Begin

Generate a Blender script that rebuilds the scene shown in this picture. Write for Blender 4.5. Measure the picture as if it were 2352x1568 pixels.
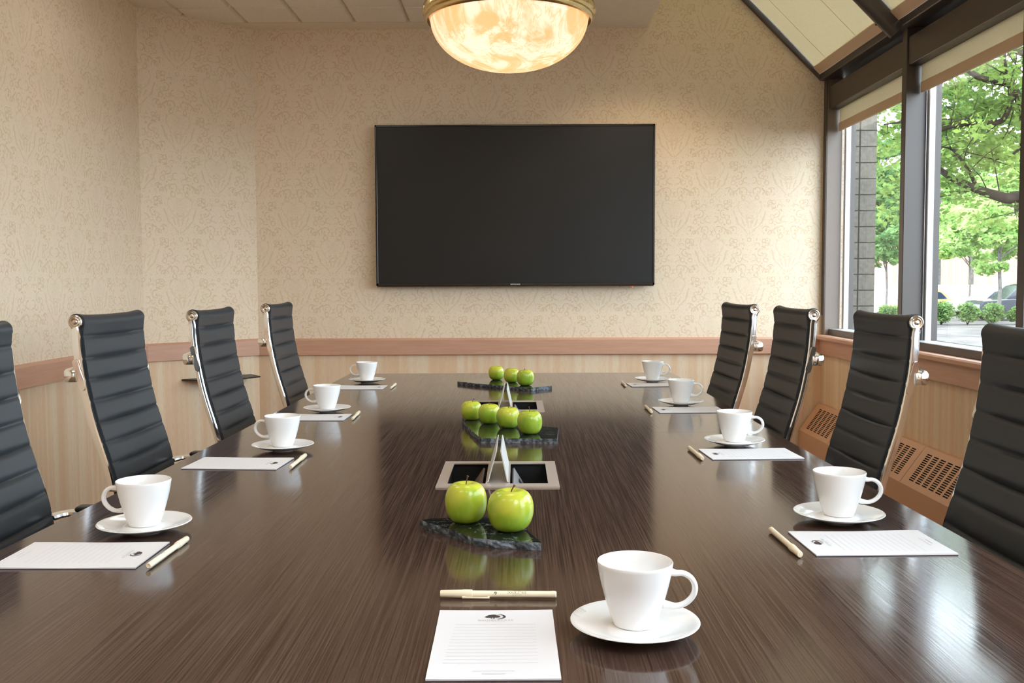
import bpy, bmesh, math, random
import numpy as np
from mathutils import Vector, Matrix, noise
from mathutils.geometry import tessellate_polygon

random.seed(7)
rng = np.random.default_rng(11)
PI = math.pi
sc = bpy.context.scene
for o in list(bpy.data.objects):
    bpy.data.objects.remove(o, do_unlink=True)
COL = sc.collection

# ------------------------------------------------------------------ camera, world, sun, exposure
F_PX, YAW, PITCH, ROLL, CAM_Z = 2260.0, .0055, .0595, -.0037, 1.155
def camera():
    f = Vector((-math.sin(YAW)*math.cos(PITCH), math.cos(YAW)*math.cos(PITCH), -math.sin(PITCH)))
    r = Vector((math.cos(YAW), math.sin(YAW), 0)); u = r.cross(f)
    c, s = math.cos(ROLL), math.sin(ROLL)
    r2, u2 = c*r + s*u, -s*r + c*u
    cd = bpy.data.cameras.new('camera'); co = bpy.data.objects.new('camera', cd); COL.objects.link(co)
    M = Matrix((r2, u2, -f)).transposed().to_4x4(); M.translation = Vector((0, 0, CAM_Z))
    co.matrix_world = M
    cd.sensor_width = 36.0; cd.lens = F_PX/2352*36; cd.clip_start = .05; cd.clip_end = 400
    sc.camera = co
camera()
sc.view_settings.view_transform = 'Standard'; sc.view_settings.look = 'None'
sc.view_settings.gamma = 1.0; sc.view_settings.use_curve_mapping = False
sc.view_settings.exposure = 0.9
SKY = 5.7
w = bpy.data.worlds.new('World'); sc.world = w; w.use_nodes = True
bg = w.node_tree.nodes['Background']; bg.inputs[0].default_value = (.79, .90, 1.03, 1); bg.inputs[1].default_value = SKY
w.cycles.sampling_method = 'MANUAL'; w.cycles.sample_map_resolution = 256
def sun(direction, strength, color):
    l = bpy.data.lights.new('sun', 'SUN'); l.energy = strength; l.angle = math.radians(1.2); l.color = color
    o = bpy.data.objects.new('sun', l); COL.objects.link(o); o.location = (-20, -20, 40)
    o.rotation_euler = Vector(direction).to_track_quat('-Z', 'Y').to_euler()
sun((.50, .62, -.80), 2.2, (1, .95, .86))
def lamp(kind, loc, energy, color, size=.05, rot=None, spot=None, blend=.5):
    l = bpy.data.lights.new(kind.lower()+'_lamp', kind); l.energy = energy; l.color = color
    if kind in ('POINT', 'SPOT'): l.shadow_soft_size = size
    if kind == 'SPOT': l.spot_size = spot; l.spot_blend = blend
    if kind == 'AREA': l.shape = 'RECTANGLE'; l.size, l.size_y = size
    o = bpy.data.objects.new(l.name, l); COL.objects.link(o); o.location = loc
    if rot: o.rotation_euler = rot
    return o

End

=== Your goal ===
Leaving out the pictures, repeat the data above exactly.

=== Correct result ===
Generate a Blender script that rebuilds the scene shown in this picture. Write for Blender 4.5. Measure the picture as if it were 2352x1568 pixels.
import bpy, bmesh, math, random
import numpy as np
from mathutils import Vector, Matrix, noise
from mathutils.geometry import tessellate_polygon

random.seed(7)
rng = np.random.default_rng(11)
PI = math.pi
sc = bpy.context.scene
for o in list(bpy.data.objects):
    bpy.data.objects.remove(o, do_unlink=True)
COL = sc.collection

# ------------------------------------------------------------------ camera, world, sun, exposure
F_PX, YAW, PITCH, ROLL, CAM_Z = 2260.0, .0055, .0595, -.0037, 1.155
def camera():
    f = Vector((-math.sin(YAW)*math.cos(PITCH), math.cos(YAW)*math.cos(PITCH), -math.sin(PITCH)))
    r = Vector((math.cos(YAW), math.sin(YAW), 0)); u = r.cross(f)
    c, s = math.cos(ROLL), math.sin(ROLL)
    r2, u2 = c*r + s*u, -s*r + c*u
    cd = bpy.data.cameras.new('camera'); co = bpy.data.objects.new('camera', cd); COL.objects.link(co)
    M = Matrix((r2, u2, -f)).transposed().to_4x4(); M.translation = Vector((0, 0, CAM_Z))
    co.matrix_world = M
    cd.sensor_width = 36.0; cd.lens = F_PX/2352*36; cd.clip_start = .05; cd.clip_end = 400
    sc.camera = co
camera()
sc.view_settings.view_transform = 'Standard'; sc.view_settings.look = 'None'
sc.view_settings.gamma = 1.0; sc.view_settings.use_curve_mapping = False
sc.view_settings.exposure = 0.9
SKY = 5.7
w = bpy.data.worlds.new('World'); sc.world = w; w.use_nodes = True
bg = w.node_tree.nodes['Background']; bg.inputs[0].default_value = (.79, .90, 1.03, 1); bg.inputs[1].default_value = SKY
w.cycles.sampling_method = 'MANUAL'; w.cycles.sample_map_resolution = 256
def sun(direction, strength, color):
    l = bpy.data.lights.new('sun', 'SUN'); l.energy = strength; l.angle = math.radians(1.2); l.color = color
    o = bpy.data.objects.new('sun', l); COL.objects.link(o); o.location = (-20, -20, 40)
    o.rotation_euler = Vector(direction).to_track_quat('-Z', 'Y').to_euler()
sun((.50, .62, -.80), 2.2, (1, .95, .86))
def lamp(kind, loc, energy, color, size=.05, rot=None, spot=None, blend=.5):
    l = bpy.data.lights.new(kind.lower()+'_lamp', kind); l.energy = energy; l.color = color
    if kind in ('POINT', 'SPOT'): l.shadow_soft_size = size
    if kind == 'SPOT': l.spot_size = spot; l.spot_blend = blend
    if kind == 'AREA': l.shape = 'RECTANGLE'; l.size, l.size_y = size
    o = bpy.data.objects.new(l.name, l); COL.objects.link(o); o.location = loc
    if rot: o.rotation_euler = rot
    return o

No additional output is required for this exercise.